This is the Jukebox’s second attempt to describe the OneRepublic entity.

[Video][Website]
[3.89]
Anthony Easton: Robert Adams, one of my favourite photographers, shot for years around Colorado Springs, working carefully to document the environmental responses of the constructions of suburbs and living spaces on the prairie ranges that ended there. Even with the evidence of people in his work in supermarkets and tract homes, they are exquisitely lonely. So I know that there is precedent in making common and important work about the nature of the human experience in Colorado Springs. The ten years of so that OneRepublic has existed, the other CS — the one of uplift in suburban churches, of concrete boxes and carpeted altars, of air-conditioned Wal-Marts and free wi-fi at Panera, has been reflected in their work. Not that great work can’t be made of those things, or that those things are any less real, or important, but to mirror them without analyzing them seems lazy.
[4]
Alfred Soto: What an apt title. By marrying his treacly reality TV tendencies and Coldplay dynamics, Ryan Tedder enters the land of the living.
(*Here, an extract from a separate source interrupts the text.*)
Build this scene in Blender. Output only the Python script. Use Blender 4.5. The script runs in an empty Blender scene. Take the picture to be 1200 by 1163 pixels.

He still can’t feel an emotion without spitting it on your neck but at least he’s mastered a kind of pop song that appreciates the minimalist in the maximalist gesture.
[6]
Jonathan Bogart: I appreciate the uptempo however sluggish, but their attempts at anthemic are just as weedy as their attempts at treacle, and somehow less honest.
[4]
Iain Mew: The booming drums and richly rounded sound have a lovely touch of the Viva La Vida about them. Ryan Tedder does his best with his over-expressive take on every line and his “million dollar phones” to remind why Chris Martin is a better singer and writer.
[5]
Patrick St. Michel: So this million-dollar phone isn’t capable of receiving calls, right? Really, that isn’t THAT bad of a situation — for a million clams, the phone presumably must look really nice, and the owner could still place calls from their end. If the owner also happened to be a bit on the reclusive side, the inability to be ringed might even be a perk. OneRepublic needs to think their similes out a little better next time.
[4]
Brad Shoup: Less Florence, less machine.
[3]
Katherine St Asaph: Aspires to gospel, becomes drosspel. On the upside, Florence Welch and Kelly Clarkson can now talk shop.
[4]
Alex Ostroff: Once ‘Dog Days Are Over‘ ended up on Glee, it was only a matter of time, really.
[3]
Jonathan Bradley: It’s these minor blessings we should be thankful for: OneRepublic shows just how adept Coldplay was when it added rave sentiments to stadium rock on “Every Teardrop is a Waterfall” by producing a track just as guileless and luminescent and not even slightly tolerable.